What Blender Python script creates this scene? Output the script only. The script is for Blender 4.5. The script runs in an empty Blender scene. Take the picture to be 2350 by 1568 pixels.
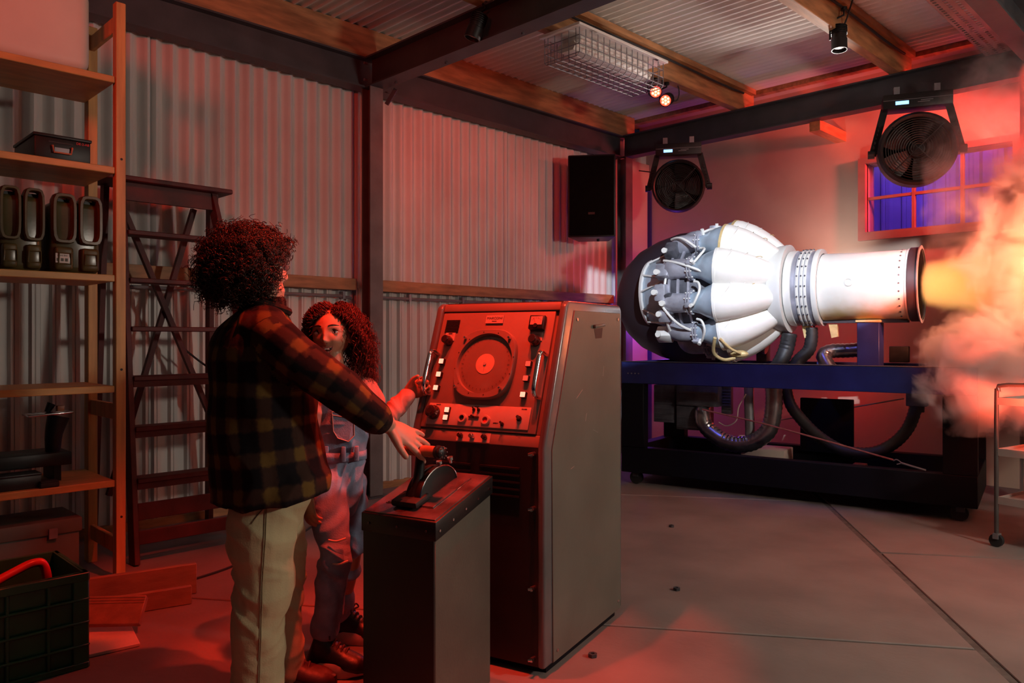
import bpy, bmesh, math, random
import numpy as np
from mathutils import Vector, Matrix, noise
random.seed(7); rng = np.random.default_rng(7)
SC = bpy.context.scene; COL = SC.collection
PI = math.pi; S2 = math.sqrt(.5)

# ------------------------------------------------------------------ camera
cam = bpy.data.cameras.new('camera'); camo = bpy.data.objects.new('camera', cam); COL.objects.link(camo)
cam.sensor_width = 36; cam.lens = 1777 / 2350 * 36; cam.shift_y = -8 / 2350; cam.clip_start = .05
camo.location = (0, 0, 1.15); camo.rotation_euler = (PI / 2, 0, PI / 4)
SC.camera = camo
SC.view_settings.view_transform = 'Standard'; SC.view_settings.look = 'None'
SC.view_settings.exposure = 0; SC.view_settings.gamma = 1; SC.view_settings.use_curve_mapping = False
SC.cycles.volume_step_rate = .7; SC.cycles.volume_max_steps = 64
SC.cycles.use_adaptive_sampling = True; SC.cycles.adaptive_threshold = .09; SC.cycles.adaptive_min_samples = 16
SC.cycles.max_bounces = 4; SC.cycles.diffuse_bounces = 2; SC.cycles.glossy_bounces = 2
SC.cycles.transmission_bounces = 4; SC.cycles.volume_bounces = 1; SC.cycles.transparent_max_bounces = 8
SC.cycles.sample_clamp_indirect = 4

# ------------------------------------------------------------------ world and lights
wd = bpy.data.worlds.new('world'); SC.world = wd; wd.use_nodes = True
wd.node_tree.nodes['Background'].inputs[0].default_value = (.010, .010, .022, 1)
wd.node_tree.nodes['Background'].inputs[1].default_value = .35

def look(o, to): o.rotation_euler = (Vector(to) - o.location).to_track_quat('-Z', 'Y').to_euler()
def lamp(name, kind, loc, col, watt, to=None, size=.1, spot=60, blend=.4, sy=None):
    l = bpy.data.lights.new(name, kind); o = bpy.data.objects.new(name, l); COL.objects.link(o)
    o.location = loc; l.color = col; l.energy = watt
    if kind == 'AREA':
        l.size = size
        if sy: l.shape = 'RECTANGLE'; l.size_y = sy
    else: l.shadow_soft_size = size
    if kind == 'SPOT': l.spot_size = math.radians(spot); l.spot_blend = blend
    if to is not None: look(o, to)
    return o
RED = (1, .035, .012); ORG = (1, .17, .035)
# warm white fill added on the right side of the shed, outside the picture
lamp('fill_light', 'POINT', (1.35, 3.55, 1.95), (1, .88, .74), 160, None, .16)
# red stage spots under the roof
lamp('red_spot_console', 'SPOT', (-2.02, 1.66, 3.1), RED, 240, (-2.12, 1.82, .9), .03, 40, .35)
lamp('red_spot_children', 'SPOT', (-1.62, 1.66, 3.1), RED, 300, (-2.45, 1.40, .3), .025, 54, .4)
lamp('red_spot_wall', 'SPOT', (-1.9, -.6, 2.85), RED, 120, (-4.9, 3.1, 2.35), .22, 50, .6)
lamp('red_spot_bay', 'SPOT', (-3.45, 3.50, 2.95), RED, 26, (-4.9, 4.2, 2.3), .04, 95, .8)
lamp('red_spot_beam', 'SPOT', (-3.49, 3.10, 2.95), RED, 18, (-3.9, 2.3, 0), .04, 75, .5)
lamp('red_spot_rim', 'SPOT', (-3.33, 4.98, 2.98), RED, 260, (-2.35, 1.5, 1.0), .04, 34, .5)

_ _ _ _

*What you will do*. Reproduce exactly the run of lines that opens the listing and closes with the line holding "SC.cycles.sample_clamp_indirect = 4". Pictures are excluded.

*Exercise output*.
What Blender Python script creates this scene? Output the script only. The script is for Blender 4.5. The script runs in an empty Blender scene. Take the picture to be 2350 by 1568 pixels.
import bpy, bmesh, math, random
import numpy as np
from mathutils import Vector, Matrix, noise
random.seed(7); rng = np.random.default_rng(7)
SC = bpy.context.scene; COL = SC.collection
PI = math.pi; S2 = math.sqrt(.5)

# ------------------------------------------------------------------ camera
cam = bpy.data.cameras.new('camera'); camo = bpy.data.objects.new('camera', cam); COL.objects.link(camo)
cam.sensor_width = 36; cam.lens = 1777 / 2350 * 36; cam.shift_y = -8 / 2350; cam.clip_start = .05
camo.location = (0, 0, 1.15); camo.rotation_euler = (PI / 2, 0, PI / 4)
SC.camera = camo
SC.view_settings.view_transform = 'Standard'; SC.view_settings.look = 'None'
SC.view_settings.exposure = 0; SC.view_settings.gamma = 1; SC.view_settings.use_curve_mapping = False
SC.cycles.volume_step_rate = .7; SC.cycles.volume_max_steps = 64
SC.cycles.use_adaptive_sampling = True; SC.cycles.adaptive_threshold = .09; SC.cycles.adaptive_min_samples = 16
SC.cycles.max_bounces = 4; SC.cycles.diffuse_bounces = 2; SC.cycles.glossy_bounces = 2
SC.cycles.transmission_bounces = 4; SC.cycles.volume_bounces = 1; SC.cycles.transparent_max_bounces = 8
SC.cycles.sample_clamp_indirect = 4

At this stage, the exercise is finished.